The Moral High Ground is Not Enough, as We are Still Not Thinking Well Enough about What Affects Us (as with Race)
Comment published on New York Times on-line blog in response to Times columnist Charles Blow, “On Race: The Moral High Ground,” May 31, 2018, https://www.nytimes.com/2018/05/31/opinion/roseanne-valerie-jarrett-race-trump.html?comments#commentsContainer
There is a lesson here about affect. Most common are either a childish, naive, passionate enthusiasm, often expressed in “radical” politics, or a self-control rejecting or limiting the affect. (Romanticism vs. Stoicism/Protestant asceticism/Descartes/Kant). Differently, in writers like Shakespeare and Racine characters conceptualize while staging their affect, now formed and articulated as a thought.
It is not moral judgment, even unexpressed, that is needed, so much as a reflective state of mind that asks itself questions, rather than just asserting one’s will while indulging affective intensity.
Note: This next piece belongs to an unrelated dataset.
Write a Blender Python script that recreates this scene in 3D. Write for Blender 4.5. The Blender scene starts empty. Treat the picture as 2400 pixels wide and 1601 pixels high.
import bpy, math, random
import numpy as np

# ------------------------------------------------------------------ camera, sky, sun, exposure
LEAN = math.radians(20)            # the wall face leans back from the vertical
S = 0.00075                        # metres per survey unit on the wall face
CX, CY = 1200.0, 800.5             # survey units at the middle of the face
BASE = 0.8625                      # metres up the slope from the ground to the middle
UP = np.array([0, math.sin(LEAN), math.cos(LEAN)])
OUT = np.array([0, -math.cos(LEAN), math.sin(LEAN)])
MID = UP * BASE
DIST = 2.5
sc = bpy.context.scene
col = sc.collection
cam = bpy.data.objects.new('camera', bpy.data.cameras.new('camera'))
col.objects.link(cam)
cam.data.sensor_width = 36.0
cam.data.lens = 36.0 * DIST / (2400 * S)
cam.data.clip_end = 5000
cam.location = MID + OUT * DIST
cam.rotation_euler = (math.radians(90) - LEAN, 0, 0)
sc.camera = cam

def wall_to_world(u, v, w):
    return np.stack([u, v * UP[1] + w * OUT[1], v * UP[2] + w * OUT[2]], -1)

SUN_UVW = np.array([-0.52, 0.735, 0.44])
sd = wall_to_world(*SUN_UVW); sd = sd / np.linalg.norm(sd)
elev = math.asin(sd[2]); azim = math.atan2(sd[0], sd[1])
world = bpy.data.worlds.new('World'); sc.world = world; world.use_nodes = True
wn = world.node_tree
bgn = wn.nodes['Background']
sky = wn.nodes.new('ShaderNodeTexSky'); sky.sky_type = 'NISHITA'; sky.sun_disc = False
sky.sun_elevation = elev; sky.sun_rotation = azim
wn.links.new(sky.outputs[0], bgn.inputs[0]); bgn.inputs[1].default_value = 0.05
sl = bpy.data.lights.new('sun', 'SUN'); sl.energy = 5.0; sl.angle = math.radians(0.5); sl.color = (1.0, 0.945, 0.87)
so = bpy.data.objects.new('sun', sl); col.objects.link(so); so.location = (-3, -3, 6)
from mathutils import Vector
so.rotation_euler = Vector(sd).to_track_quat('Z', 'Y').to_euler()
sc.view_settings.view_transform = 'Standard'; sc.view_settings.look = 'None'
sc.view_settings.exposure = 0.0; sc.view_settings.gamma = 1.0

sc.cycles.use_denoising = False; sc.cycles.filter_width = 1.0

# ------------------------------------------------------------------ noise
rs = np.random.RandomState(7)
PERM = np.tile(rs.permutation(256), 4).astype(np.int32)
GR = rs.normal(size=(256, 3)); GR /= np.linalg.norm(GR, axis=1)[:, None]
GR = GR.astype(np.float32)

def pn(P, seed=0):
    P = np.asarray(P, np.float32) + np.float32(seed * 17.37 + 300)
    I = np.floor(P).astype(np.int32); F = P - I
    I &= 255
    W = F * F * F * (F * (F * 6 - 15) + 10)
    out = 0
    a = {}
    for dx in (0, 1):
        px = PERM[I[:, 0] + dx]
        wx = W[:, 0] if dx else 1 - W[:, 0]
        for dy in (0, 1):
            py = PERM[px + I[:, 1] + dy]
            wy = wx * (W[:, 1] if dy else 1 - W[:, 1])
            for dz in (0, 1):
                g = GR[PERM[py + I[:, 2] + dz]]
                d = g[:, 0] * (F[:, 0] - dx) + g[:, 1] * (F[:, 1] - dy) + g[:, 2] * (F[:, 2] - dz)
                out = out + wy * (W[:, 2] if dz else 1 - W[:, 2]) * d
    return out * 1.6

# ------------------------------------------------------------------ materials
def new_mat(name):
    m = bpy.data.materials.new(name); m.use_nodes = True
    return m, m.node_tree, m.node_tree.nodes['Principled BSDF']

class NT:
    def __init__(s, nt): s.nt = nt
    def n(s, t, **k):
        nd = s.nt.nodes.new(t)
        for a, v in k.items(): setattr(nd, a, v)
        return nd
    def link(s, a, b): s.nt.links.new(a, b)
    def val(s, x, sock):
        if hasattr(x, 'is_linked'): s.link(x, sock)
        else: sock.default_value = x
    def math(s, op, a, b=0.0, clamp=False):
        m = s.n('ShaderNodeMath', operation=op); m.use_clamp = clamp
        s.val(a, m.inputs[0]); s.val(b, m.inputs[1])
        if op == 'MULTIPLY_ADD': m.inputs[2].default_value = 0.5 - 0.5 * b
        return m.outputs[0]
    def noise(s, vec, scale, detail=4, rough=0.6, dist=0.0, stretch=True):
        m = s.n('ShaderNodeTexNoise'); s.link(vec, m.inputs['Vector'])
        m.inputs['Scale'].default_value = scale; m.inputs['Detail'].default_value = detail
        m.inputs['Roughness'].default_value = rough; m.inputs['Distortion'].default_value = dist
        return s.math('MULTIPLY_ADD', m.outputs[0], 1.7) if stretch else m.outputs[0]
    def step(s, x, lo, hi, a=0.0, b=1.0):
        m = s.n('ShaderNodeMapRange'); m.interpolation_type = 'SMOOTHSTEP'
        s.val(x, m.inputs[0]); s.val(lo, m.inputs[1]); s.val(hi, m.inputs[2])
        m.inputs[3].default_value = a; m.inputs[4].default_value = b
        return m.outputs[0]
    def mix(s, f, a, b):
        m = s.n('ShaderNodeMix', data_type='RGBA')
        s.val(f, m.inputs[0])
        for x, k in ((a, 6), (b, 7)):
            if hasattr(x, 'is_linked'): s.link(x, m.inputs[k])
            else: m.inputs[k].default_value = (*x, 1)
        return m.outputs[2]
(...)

This is possible where discourse is. It depends on some measure of a democratic ethos. That is important because to change America we need to talk honestly and even argue with each other while building lines of alliance.
Black people can change America, but not alone. Speak to non-blacks about their interests that you share or that could make them your allies. Guilty moralisms are inhibiting; most often we just need to figure out what is to be done. White people with racist sentiments fear crime. Yet, unlike during the Civil Rights Movement, the injustices that face black people today affect many others too. Though I am white, I could be killed be a cop for no reason, imprisoned without a fair trial, or suffer other horrors, and I rightly fear them.
An authoritarian society needs the thinking citizens it seem not to want.